╭─ Material provided

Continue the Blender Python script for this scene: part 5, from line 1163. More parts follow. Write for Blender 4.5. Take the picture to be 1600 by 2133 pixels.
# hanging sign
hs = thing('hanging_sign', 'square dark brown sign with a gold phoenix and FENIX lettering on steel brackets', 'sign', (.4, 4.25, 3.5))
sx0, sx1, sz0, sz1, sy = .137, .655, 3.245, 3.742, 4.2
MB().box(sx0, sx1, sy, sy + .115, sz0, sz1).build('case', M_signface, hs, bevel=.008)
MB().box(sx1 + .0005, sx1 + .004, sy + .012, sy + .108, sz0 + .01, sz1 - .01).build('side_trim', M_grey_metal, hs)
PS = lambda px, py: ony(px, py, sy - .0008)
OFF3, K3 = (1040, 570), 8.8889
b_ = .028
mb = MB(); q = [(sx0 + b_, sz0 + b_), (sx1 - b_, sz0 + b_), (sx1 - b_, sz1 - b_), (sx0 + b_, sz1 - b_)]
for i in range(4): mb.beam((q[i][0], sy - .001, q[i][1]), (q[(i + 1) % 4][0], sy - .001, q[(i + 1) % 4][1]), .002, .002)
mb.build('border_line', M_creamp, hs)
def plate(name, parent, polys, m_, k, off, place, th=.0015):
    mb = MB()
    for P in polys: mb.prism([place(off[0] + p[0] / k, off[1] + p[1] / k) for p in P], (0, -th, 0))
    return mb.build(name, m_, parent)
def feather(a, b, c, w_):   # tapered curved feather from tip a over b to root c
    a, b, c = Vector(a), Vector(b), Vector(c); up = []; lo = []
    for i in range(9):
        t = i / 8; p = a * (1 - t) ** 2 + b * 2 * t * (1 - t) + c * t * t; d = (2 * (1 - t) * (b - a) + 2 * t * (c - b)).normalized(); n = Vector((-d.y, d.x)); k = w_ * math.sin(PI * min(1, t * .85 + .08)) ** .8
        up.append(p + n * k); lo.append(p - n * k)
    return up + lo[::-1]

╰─

> **Set task**
Please repeat the listing exactly, with nothing left out.

> **Written reply**
Continue the Blender Python script for this scene: part 5, from line 1163. More parts follow. Write for Blender 4.5. Take the picture to be 1600 by 2133 pixels.
# hanging sign
hs = thing('hanging_sign', 'square dark brown sign with a gold phoenix and FENIX lettering on steel brackets', 'sign', (.4, 4.25, 3.5))
sx0, sx1, sz0, sz1, sy = .137, .655, 3.245, 3.742, 4.2
MB().box(sx0, sx1, sy, sy + .115, sz0, sz1).build('case', M_signface, hs, bevel=.008)
MB().box(sx1 + .0005, sx1 + .004, sy + .012, sy + .108, sz0 + .01, sz1 - .01).build('side_trim', M_grey_metal, hs)
PS = lambda px, py: ony(px, py, sy - .0008)
OFF3, K3 = (1040, 570), 8.8889
b_ = .028
mb = MB(); q = [(sx0 + b_, sz0 + b_), (sx1 - b_, sz0 + b_), (sx1 - b_, sz1 - b_), (sx0 + b_, sz1 - b_)]
for i in range(4): mb.beam((q[i][0], sy - .001, q[i][1]), (q[(i + 1) % 4][0], sy - .001, q[(i + 1) % 4][1]), .002, .002)
mb.build('border_line', M_creamp, hs)
def plate(name, parent, polys, m_, k, off, place, th=.0015):
    mb = MB()
    for P in polys: mb.prism([place(off[0] + p[0] / k, off[1] + p[1] / k) for p in P], (0, -th, 0))
    return mb.build(name, m_, parent)
def feather(a, b, c, w_):   # tapered curved feather from tip a over b to root c
    a, b, c = Vector(a), Vector(b), Vector(c); up = []; lo = []
    for i in range(9):
        t = i / 8; p = a * (1 - t) ** 2 + b * 2 * t * (1 - t) + c * t * t; d = (2 * (1 - t) * (b - a) + 2 * t * (c - b)).normalized(); n = Vector((-d.y, d.x)); k = w_ * math.sin(PI * min(1, t * .85 + .08)) ** .8
        up.append(p + n * k); lo.append(p - n * k)
    return up + lo[::-1]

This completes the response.